Im Juli 1990 pilgerten wir, eine Gruppe von 150 Personen aus zwölf Nationen, durch England. Unser Motto war es, für England zu beten.

Unser Weg führte uns zu vielen Orten dieses Landes, zu ehemals wichtigen' Marienheiligtümern. Mit alten, immer wieder zusammenbrechenden englischen Bussen und zu Fuß waren wir unterwegs. Die äußeren Umstände und der Komfort waren auch diesmal bescheiden. Aber auch bei dieser Wallfahrt war die Heilige Eucharistie das Zentrum des Tages. „Die Nahrung auf diesem Pilgerweg ist für die Gemeinschaft der Glaubenden die Eucharistie."

Das Wunder dieser Wallfahrt, wenn ich das so ausdrücken kann, war die Harmonie, die Einheit und der Friede, trotz der verschiedenen Nationalitäten und Sprachen. Aus West und Ost waren Jugendliche verschiedenster Altersklassen zusammengekommen.

Und dennoch: Als einer der Busse spät nachts noch immer nicht an seinem Zielort angekommen war und sich der Rest der Gruppe Sorgen wegen seines Verbleibs machte, beschlossen alle, die schon angekommen waren, einstimmig, die ganze Nacht abwechselnd für die Abwesenden zu beten. Eine Küche wurde kurzfristig zur Kapelle umgewandelt. Diese Erfahrung der Gemeinschaft war für viele ein tiefes Erlebnis!

Die Bevölkerung, Priester und Mönche der Orte, an denen wir Station machten, waren voll Freude und Dankbarkeit über unser Kommen. Bleibende Freundschaften wurden geschlossen zwischen Spaniern und Tschechen, Österreichern und Polen, Schweizern und Portugiesen...

Diese Erfahrungen haben mich gelehrt, daß Wallfahren ein Weg der Kirche sein kann. Wallfahrt ist Weg der inneren Erneuerung, ist Glaubensvertiefung, ist Stärkung des Gemeinschaftssinnes, der Solidarität unter den Brüdern und Schwestern, kann aber auch Hilfe zur Entdeckung der persönlichen Berufung sein.

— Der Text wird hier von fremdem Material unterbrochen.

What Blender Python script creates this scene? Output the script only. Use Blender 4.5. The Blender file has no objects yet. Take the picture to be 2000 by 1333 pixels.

Wallfahrt hat auch missionarischen Charakter. Am Christkönigsfest 1984 rief der Papst in einer Ansprache den Jugendlichen zu: „Wir werden gemeinsam feiern, künden und bezeugen, daß Christus, der Friedensfürst, unser Friede ist. Er lebt in den Herzen der versöhnten Menschen, die den Frieden erbauen wollen."